Wrigley (Aug 26/05) - Sometimes a person so kind and helpful comes along that it's almost impossible to say enough good about them.

That's how Stella Pellissey feels about Lewis Beck, and she's not alone.

Pellissey met Beck four years ago when he and his wife Louise moved to Wrigley. In the short time they stayed, Lewis started a theatre company and a fiddling group. He continues to return to assist the aspiring young fiddlers in the community. He also is a key organizer of the annual Pehdzeh Ki Spiritual Gathering.

Soft-spoken and modest, his giving nature has endeared him to the community, according to Pellissey.

"The people in Wrigley really like him," she said. "I've never met anyone who's so generous with his time. He's just a wonderful person."

Josh Baton, 16, is one of the students who has benefitted from the introduction of fiddling in Wrigley.

"He's been helpful a lot," Baton said of Beck. "He enjoys taking us to places where there's fiddling going on."

Largely due to Beck's imitative, chapters of the Kole Crook Fiddle Association have sprung up in Fort Providence, Fort Simpson, Jean Marie River, Hay River and Fort Smith, which is Beck's home town.

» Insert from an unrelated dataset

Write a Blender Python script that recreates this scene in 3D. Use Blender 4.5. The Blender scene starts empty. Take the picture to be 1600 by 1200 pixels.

"He does it for the love of fiddling and the love of the kids," said Pellissey. "He's the catalyst of what we've been doing."

Beck said it was Kole Crook, the young fiddling sensation from Hay River who died in a tragic plane crash in 2001, who truly inspired him to begin the movement.

"It really is phenomenal how it seems to be taking off," he said. "It's a privilege, really, to be part of it."

A proponent of the arts, Beck said he's pleased to see how music and visual arts are flourishing at festivals across the NWT.

Having been a helping hand at the Great Northern Arts Festival in Inuvik, the South Slave Friendship Festival in Fort Smith, and the Open Sky Festival in Fort Simpson, he is making a case for having the summer festivals planned and scheduled to complement each other. He is also advocating an annual convention of festival organizers so they can share ideas and resources.

Asked what it is about Wrigley that has made him so loyal, Beck replied, "I guess there's a strong bond with the people, especially the kids. That's a big part of it, for sure."